The closely watched gross margin figure was 32.3%, up sharply from23.3% last year, or 35.2% excluding restructuring charges, up from 25.9%. Ericsson said the main factors were cost reduction; the review of managed services contracts, with the company terminating unprofitable ones; and the accelerating roll-outs of its most critical product, the 5G-ready Ericsson Radio System, which promises to be software-upgradeable to support many 5G features such as Massive MIMO antenna arrays.

Full year operating margin was just 0.6%, though this was much improved from 2017’s -16.9% after the loss of thousands of jobs.

“If we look at all areas except BSS, we see improvements and they are tracking on turnaround,” says Helena Norrman, Ericsson’s outgoing CMO. “There is good traction and that has a lot to do with 5G pick-up and the cloud-native portfolio.”

All this was a far cry from 2017, when no product area was profitable. But the cost of its painful turnaround is still weighing on its results. The recent closure of the Revenue Manager BSS product involved writedowns totalling SEK3bn ($330m) and another SEK3.1bn ($340m) went on the latest round of restructuring in Q418. A further SEK1.5bn ($170m) in restructuring costs is expected this year.

Despite the BSS issues, the troubled digital services business was looking healthier in Q4 with sales up 10% year-on-year to SEK13bn ($1.4bn), (5% on a constant currency basis). A year earlier, revenues had fallen by 3%. The unit still reported a high operating loss of SEK7.1bn ($780m) because of the writedowns, though that was better than the year-earlier loss of SEK12.3bn ($1.4bn); but the operating margin was -27.2%.

But Ericsson has a big mountain to climb still, and that will be worse if 5G does not take off at the accelerated pace which early moves in the USA and south east Asia have indicated. Last week, Nokia CEO Rajeev Suri warned investors the 5G market would  grow at a slower pace in 2019, especially the first half, than previously expected. Last year, the big vendors said there were clear signs that 5G roll-outs would start 6-12 months earlier than had been expected in many markets – but they also managed expectations by pointing to the risk that there would be an early flurry of spending and then a hiatus, as operators waited to find the business case to proceed to true scale.

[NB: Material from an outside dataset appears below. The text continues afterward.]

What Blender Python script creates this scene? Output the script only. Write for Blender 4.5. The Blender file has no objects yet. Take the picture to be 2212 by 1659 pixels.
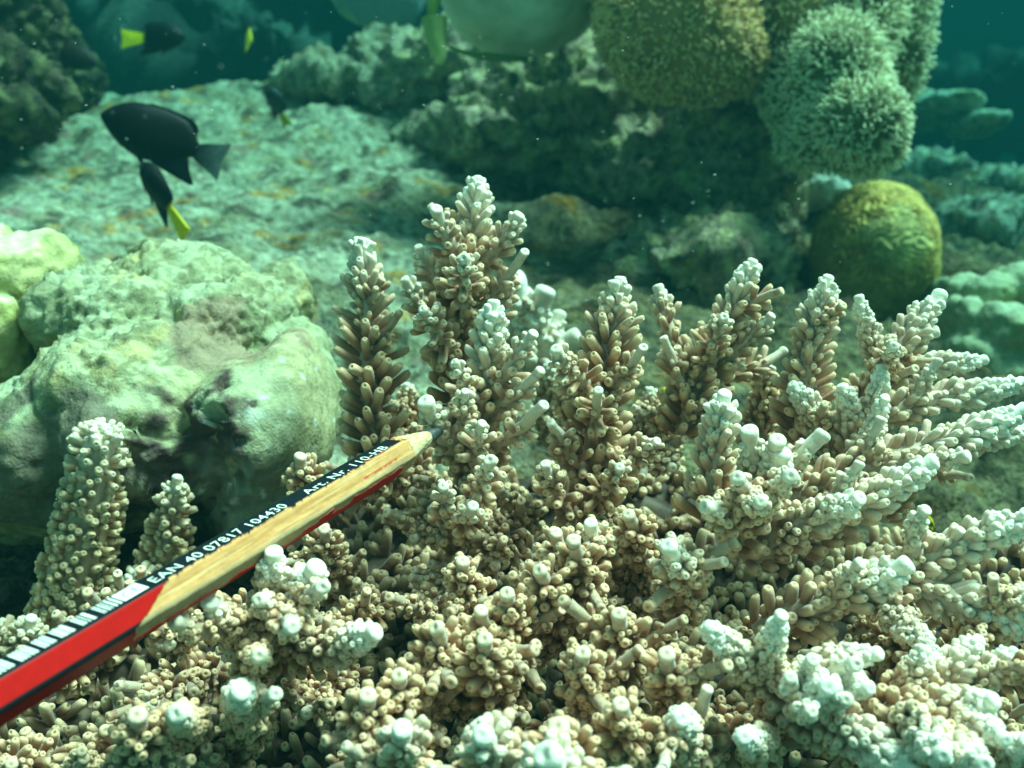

Now the vendors’ expectations may be lowered once more – Suri said operators would “stagger” their roll-outs as the industry tackles some outstanding technical challenges. Despite a strong set of Q418 results from Nokia, the Finnish firm has reduced its outlook for its main market in telco networks to “flattish”, with the first quarter of 2019 set to be

“particularly weak”.

“Part of that is that there will be staggered roll-outs of 5G in lead countries such as the US, Japan, China and Korea. You will not see full-year roll-out in these countries,” Suri told a press briefing. “Second is the ecosystem of 5G around standards and chipsets and devices at scale – and getting software to interoperate with all this – is still evolving.”

Nokia said that, for Q418, sales and net profit were both up by 3% year-on-year, to €6.87bn ($7.9bn) and €741m ($852m) respectively.

CFO Kristian Pullola told LightReading: “The 5G ecosystem is still evolving and we are still having updates to the 3GPP standards and as a result of that there is still a lot of work between different ecosystem players that needs to happen, be it ourselves, the chipset vendors or the device makers, to ensure interoperability is there and that we can start scaling the ecosystem and get it into broad-based use by consumers.” This may refer to the delay in finalization of 3GPP standards as interoperability issues are addressed.

For the full year, Nokia’s operating margin fell to 9.7%, from 11.1% in 2017, and at the low end of its target range of between 9% and 11%. The Networks business narrowly hit its target of 6% to 9%, falling from 8.3% in 2017 to 6% last year. These figures suggest that, unlike Ericsson, Nokia is not seeing as much as impact as it had hoped from its own cost-cutting program, which was just completed, and aimed to cut annual operating cost by €1.2bn ($1.4bn) between 2015 and 2018.

In October, the company said it would aim to cut another €700m ($804m) in overall annual expenses during the next two years.

An area of growth for Nokia is the enterprise – both selling enterprise-focused platforms to operators, but also offering services and products direct to industrial sectors. By contrast, Ekholm pulled Ericsson back from this area of expansion, and said his firm would only address enterprise and IoT systems via its telco customers. In October, Nokia said its enterprise business was generating about €1bn ($1.2bn) in annual sales annual growth of about 18%.

Suri said on the earnings call that Nokia now has about 1,000 enterprise customers and that the current rate of sales growth, in constant currency terms, was about 9%, but this would grow when 5G enters its “second wave”. By that, he means that, once telcos have built out their initial networks, there will be a new phase of spending by industrial customers deploying private wireless networks, directly or via neutral hosts, integrators and managed service providers.

“This will be of unique benefit to Nokia because we’re the only player with an end-to-end portfolio and presence in all key markets,” he said. Huawei also has a broad portfolio and a far larger dedicated enterprise division, but is increasingly unable to compete for large contracts in the USA and potentially some other countries, if governments restrict all large companies from buying critical equipment from the Chinese vendors, not just telcos.

In the Networks division, which accounts for about 90% of sales, revenues were up 7% year-on-year in Q418, to €2.65bn ($3.1bn), mainly thanks to strong sales of mobile equipment amid 5G preparation and 4G expansion. The operating margin for the Networks business 13.5% in the fourth quarter, compared to 5% in the third.

The new Software business reported sales growth of 12% in the fourth quarter, to €534m ($614m).